GIVEN PROBLEM: Copy out exactly the lines from the start of the data to the line containing "sc = bpy.context.scene". Include both.

INFORMATION SUPPLIED:

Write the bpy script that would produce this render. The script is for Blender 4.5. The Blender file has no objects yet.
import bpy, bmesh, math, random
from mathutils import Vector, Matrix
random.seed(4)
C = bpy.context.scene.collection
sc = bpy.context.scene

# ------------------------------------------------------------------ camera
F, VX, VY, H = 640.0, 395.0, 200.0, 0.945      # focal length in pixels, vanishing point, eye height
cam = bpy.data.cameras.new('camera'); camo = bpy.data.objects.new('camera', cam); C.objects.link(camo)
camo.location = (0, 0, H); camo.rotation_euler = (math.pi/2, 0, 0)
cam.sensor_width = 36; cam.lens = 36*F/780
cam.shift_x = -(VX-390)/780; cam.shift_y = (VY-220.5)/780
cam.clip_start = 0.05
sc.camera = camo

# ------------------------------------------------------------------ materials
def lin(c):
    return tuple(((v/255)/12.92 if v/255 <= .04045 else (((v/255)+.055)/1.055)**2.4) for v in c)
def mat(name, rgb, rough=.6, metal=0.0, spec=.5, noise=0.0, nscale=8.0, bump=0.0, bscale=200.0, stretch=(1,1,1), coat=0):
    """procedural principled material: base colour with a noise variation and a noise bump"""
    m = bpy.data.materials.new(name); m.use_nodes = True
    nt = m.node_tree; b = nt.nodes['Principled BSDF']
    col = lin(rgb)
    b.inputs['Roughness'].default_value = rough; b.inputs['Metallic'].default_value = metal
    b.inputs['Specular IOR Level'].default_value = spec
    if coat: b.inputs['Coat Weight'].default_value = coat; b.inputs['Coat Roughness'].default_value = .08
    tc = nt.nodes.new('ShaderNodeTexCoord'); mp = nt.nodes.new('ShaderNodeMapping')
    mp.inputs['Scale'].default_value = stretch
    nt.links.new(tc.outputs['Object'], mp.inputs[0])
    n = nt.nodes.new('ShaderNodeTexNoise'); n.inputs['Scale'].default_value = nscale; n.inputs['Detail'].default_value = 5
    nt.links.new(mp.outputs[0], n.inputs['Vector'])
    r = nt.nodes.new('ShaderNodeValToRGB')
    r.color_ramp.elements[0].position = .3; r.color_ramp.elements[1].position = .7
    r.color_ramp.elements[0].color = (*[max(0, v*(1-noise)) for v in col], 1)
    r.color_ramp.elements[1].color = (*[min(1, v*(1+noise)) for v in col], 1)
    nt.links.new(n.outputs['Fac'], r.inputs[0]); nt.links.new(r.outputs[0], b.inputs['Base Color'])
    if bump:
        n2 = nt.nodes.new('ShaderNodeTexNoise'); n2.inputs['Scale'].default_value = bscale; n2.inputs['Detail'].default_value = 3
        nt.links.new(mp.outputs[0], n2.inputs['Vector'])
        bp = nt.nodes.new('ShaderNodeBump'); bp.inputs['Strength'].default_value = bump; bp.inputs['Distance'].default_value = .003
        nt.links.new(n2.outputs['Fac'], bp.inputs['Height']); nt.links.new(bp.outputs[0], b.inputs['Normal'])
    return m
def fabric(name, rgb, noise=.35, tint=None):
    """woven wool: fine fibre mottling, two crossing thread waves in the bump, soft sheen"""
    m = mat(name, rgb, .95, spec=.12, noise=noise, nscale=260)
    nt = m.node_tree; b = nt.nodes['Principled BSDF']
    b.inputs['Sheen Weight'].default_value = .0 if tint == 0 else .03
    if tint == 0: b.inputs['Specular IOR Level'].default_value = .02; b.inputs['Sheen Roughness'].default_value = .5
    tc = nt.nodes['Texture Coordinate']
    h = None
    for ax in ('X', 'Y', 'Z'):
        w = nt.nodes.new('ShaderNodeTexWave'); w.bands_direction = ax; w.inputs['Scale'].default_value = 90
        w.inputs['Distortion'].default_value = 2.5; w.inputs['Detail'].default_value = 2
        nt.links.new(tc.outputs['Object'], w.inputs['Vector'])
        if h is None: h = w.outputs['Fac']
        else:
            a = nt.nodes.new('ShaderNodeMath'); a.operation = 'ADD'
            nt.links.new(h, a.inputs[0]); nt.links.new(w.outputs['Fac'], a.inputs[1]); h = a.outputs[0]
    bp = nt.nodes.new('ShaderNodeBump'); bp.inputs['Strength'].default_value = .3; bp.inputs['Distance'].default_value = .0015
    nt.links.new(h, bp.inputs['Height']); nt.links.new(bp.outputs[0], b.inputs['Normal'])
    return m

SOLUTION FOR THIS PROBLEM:
Write the bpy script that would produce this render. The script is for Blender 4.5. The Blender file has no objects yet.
import bpy, bmesh, math, random
from mathutils import Vector, Matrix
random.seed(4)
C = bpy.context.scene.collection
sc = bpy.context.scene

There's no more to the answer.